How Light Has An Affect On Your Sleep
Can You Harness Light To Get Better Sleep?
Modern life is all about innovating our way out of our inabilities. We’re not meant to fly, or live 20 stories in the air, or speak to a friend in New Zealand. And (buzzkill alert) we’re not meant to be awake when the sun don’t shine. Of all that we can now do, the latter may be the most universal. If we’ve mastered anything, it’s light. For the large part, this is good news; extra hours in the “day” mean we can socialize longer and get more work done.
Trouble is, evolution has programmed the human body to equate light with wakefulness.
Our eyes treat blue-heavy light — like the soft glow of an iPad — like the midday sun. If indoor lighting (hell, even fire), kept us awake well past nature’s bedtime, the perpetual glow of our devices is just another nail in the coffin of the fabled eight-hours-a-night.

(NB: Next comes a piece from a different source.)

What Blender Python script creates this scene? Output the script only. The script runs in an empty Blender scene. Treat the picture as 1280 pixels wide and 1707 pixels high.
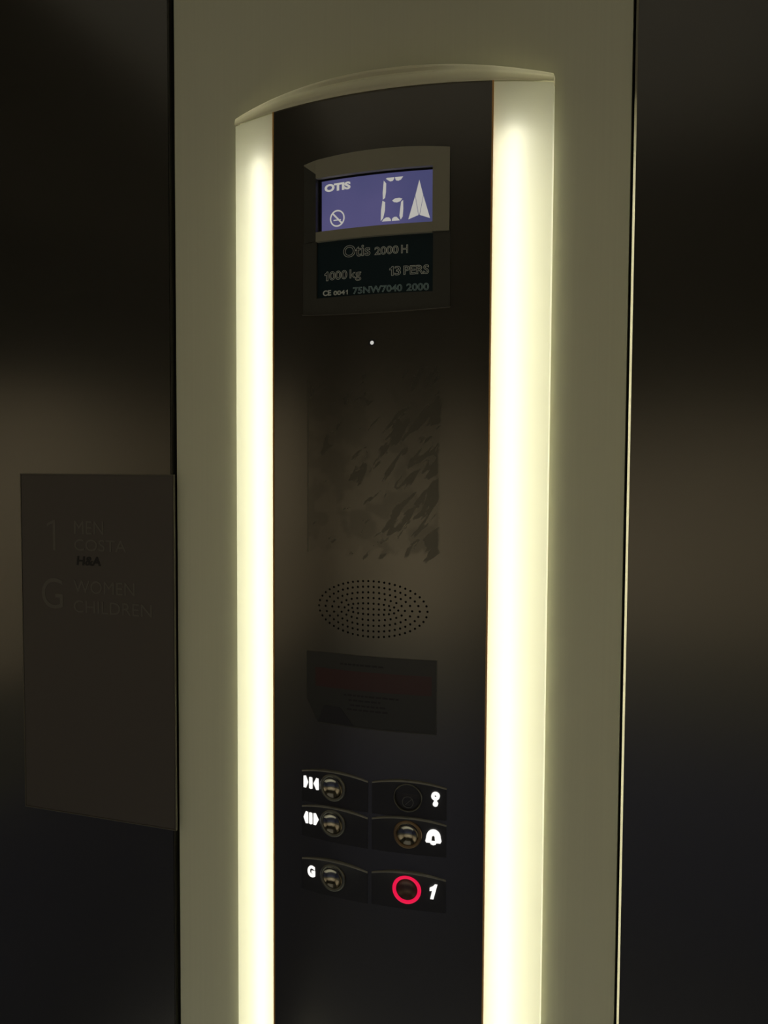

The problem is widespread: By some estimates, some 95 percent of Americans use a device within one hour of bed.
So until we evolve beyond a light-regulated circadian sleep/wake rhythm — or until some dystopian future renders daylight hazardous to our health — we need to accept the relationship between light and sleep, and understand what we can do to help it along. Here’s how to do just that.
Why We’re Like This
Our bodies’ responsiveness to blue light stems more from Earth’s composition than from to the color of light itself. Blue wavelengths are able to penetrate the ocean surface better than others, which is what allowed them to reach life where it first began. As species wandered onto land, the reflectance of the sky perpetuated life’s dependence on blue light for cycle-setting. (Maybe if humans had evolved on Mars, we’d have developed a similar response to red light?)